Recently Motorola talked about the difficulty and complexity of updating the operating system on phones, placing the blame for the ‘expectations game’ squarely on Google and how they choose to roll things out:
When Google does a release of the software … they do a version of the software for whatever phone they just shipped. The rest of the ecosystem doesn’t see it until you see it. Hardware is by far the long pole in the tent, with multiple chipsets and multiple radio bands for multiple countries. It’s a big machine to churn.
So when Google released Android 4.0 Ice Cream Sandwich a few months ago alongside the launch of the Samsung Galaxy Nexus, it was sort of like the way Apple does things – it was designed, optimized and released for exactly one phone. Then they simply cast it out to the world to deal with.
The expectations game is that people think that once the new OS is released, hardware makers will immediately begin working on implementing it on new releases. I have said as much, that releasing a Gingerbread phone after the end of (calendar) Q1 2012 is simply unacceptable. Well, I would take that further and say that making users buying a phone that was brand new in Q1 wait beyond the end of Q2 is also unacceptable.
I guess that means I have a decision to make … because I just got a Motorola Droid 4 and Motorola just released a timeline of updates that doesn’t even have an estimated roll-out for any of their recent high-profile releases!
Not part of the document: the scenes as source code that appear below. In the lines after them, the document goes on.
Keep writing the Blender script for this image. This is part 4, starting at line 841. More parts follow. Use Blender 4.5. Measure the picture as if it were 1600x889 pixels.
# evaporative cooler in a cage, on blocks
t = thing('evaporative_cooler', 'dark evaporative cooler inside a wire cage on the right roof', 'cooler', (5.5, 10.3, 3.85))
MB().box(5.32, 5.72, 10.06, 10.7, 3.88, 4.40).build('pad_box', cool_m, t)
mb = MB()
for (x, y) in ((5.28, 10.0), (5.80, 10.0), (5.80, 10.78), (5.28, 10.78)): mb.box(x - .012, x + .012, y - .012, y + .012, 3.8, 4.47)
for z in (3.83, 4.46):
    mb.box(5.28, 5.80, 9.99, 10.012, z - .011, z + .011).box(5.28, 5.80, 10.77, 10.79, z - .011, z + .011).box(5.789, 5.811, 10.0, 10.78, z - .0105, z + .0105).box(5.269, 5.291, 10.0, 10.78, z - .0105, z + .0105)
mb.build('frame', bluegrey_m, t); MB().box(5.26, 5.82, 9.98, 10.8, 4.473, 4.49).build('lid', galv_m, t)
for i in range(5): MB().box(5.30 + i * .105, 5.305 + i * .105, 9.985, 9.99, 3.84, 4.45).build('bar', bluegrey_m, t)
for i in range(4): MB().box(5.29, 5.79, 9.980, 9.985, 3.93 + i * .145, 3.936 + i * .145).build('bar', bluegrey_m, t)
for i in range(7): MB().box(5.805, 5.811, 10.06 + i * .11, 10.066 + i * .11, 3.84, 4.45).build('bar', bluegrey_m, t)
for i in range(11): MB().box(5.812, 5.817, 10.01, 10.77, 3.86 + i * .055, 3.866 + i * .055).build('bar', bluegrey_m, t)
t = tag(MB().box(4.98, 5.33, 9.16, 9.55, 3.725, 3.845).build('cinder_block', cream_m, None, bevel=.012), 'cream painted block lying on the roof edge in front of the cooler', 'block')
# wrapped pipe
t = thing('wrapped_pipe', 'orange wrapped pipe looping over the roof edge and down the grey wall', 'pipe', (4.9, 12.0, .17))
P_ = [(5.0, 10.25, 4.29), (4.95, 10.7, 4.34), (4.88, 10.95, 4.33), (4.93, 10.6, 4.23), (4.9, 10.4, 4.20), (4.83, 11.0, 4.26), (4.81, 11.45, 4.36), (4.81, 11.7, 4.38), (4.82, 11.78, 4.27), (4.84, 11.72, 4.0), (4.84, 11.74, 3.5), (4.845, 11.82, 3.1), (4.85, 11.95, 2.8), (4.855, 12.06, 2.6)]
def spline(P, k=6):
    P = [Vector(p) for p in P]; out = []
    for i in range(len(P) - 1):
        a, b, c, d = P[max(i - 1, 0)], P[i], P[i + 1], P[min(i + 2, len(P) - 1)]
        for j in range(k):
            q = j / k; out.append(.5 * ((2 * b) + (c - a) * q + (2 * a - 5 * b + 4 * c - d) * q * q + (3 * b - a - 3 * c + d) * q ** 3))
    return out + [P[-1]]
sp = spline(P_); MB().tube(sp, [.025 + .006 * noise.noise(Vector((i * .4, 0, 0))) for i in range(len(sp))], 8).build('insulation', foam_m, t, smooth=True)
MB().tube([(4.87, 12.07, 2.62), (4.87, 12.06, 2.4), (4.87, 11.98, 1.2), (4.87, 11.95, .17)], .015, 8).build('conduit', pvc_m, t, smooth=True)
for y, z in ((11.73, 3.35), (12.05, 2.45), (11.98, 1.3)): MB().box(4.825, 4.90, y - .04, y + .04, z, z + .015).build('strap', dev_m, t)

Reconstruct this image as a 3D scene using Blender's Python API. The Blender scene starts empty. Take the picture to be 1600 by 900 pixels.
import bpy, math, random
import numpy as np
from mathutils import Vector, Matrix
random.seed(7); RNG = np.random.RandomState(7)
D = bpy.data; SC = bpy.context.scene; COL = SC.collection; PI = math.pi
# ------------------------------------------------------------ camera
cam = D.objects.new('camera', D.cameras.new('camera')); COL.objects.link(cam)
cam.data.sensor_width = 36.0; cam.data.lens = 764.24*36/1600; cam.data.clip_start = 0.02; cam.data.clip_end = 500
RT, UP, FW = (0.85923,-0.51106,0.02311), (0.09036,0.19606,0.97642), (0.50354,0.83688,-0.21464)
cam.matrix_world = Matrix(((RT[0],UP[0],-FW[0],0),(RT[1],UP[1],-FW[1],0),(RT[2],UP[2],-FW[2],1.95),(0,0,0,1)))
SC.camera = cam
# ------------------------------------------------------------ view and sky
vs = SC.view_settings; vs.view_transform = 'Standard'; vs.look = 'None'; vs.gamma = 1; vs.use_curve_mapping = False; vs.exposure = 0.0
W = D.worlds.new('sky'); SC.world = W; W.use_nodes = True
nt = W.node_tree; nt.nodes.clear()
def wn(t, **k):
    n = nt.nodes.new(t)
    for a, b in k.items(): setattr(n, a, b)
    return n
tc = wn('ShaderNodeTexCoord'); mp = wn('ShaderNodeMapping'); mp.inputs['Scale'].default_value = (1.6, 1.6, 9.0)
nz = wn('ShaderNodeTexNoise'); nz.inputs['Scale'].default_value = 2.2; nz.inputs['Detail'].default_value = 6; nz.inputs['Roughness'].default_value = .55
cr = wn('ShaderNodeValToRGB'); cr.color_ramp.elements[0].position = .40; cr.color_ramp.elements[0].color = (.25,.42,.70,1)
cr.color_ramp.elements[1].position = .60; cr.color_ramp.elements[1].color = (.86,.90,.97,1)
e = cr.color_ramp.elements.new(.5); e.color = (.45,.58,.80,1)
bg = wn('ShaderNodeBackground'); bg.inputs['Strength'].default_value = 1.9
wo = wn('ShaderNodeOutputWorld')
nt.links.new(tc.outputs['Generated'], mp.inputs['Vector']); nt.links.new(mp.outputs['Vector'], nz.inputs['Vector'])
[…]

Here is the list:
As you can see, there are some phones identified for Q2 (business, not calendar), some for Q3 (April – June), and others in the limbo of “Evaluation & Planning, Further details to follow.” Those include the Droid Razr, Razr Maxx and Droid 4 among others.
I look at it this way: if a new version of Windows was releasing on July 1st, you would expect hardware vendors to have been playing with it for a while and to offer an upgrade path. If a laptop came out on October 1st and had no path to an update and no indication if there ever would be an update … the product would be a commercial disaster. Yet that is exactly where we are (once again) with Android.
Many said that ‘Ice Cream Sandwich will fix fragmentation’. Well, time to meet reality – it didn’t happen. And I am with Motorola on this one – it is all on Google. If Google is interest in the end-user (i.e. us), they need to work with hardware makers before, during and after the release of new software. But again, Google isn’t in this for the end user … or even for helping the handset maker or carriers. They really don’t care about any of that stuff. How do I know? Their actions are 100% consistent – and have nothing to do with ensuring customer satisfaction, helping handset makers build loyalty, or easing things for carriers.
Android has massive market share, make no mistake … but think back to 2006 when the market divided into RIM, Windows Mobile and Symbian. And while I love my Droid 4, it came loaded with crapware – like 99% of Android phones – after one day it has already been altered to work around definciencies of Gingerbread. It is SO MUCH like the HTC Touch Pro 2 from 2009!
I lay the blame for the inability of Motorola to give an estimated date for Droid 4, Bionic, and the Razr series mostly on Verizon Wireless. The similar Atrix models are set for Q3 rollouts, while the XT928 Chinese model – which is the same as the Razr – gets a Q2 upgrade.
I have a few theories for why the VZW phones are undefined:
– Verizon’s approval proces is arcane and too unpredictable to promise a date. We’ve seen that over ad over with Android phones. The Bionic had a software upgrade out for testing in December and it was finally released OTA last week. Ridiculous.
– perhaps Verizon has the contractual ability to change the bloatware mix on OTA releases, and the carrier and Moto are still negotiating over which bloatware apps must be installed. As the Bionic release I mentioned above included a few extra bloatware apps, I think that this may be an issue as well. I don’t think that it’s Motorola who is deciding on the bloatware apps (though I could be wrong about that.)
All this said, I will throw out the devil’s advocate questions about Gingerbread on the Droid 4: what is it about ICS that you cannot do on a Droid 4 with GB? The only things that I can think of are the better, real-time voice dictation and the better support for dual core processors. Perhaps the better GMail client and the new Chrome browser beta as well – though Dolphin HD on the Droid 4 is great, and the GMail client on GB is just fine. Anything else?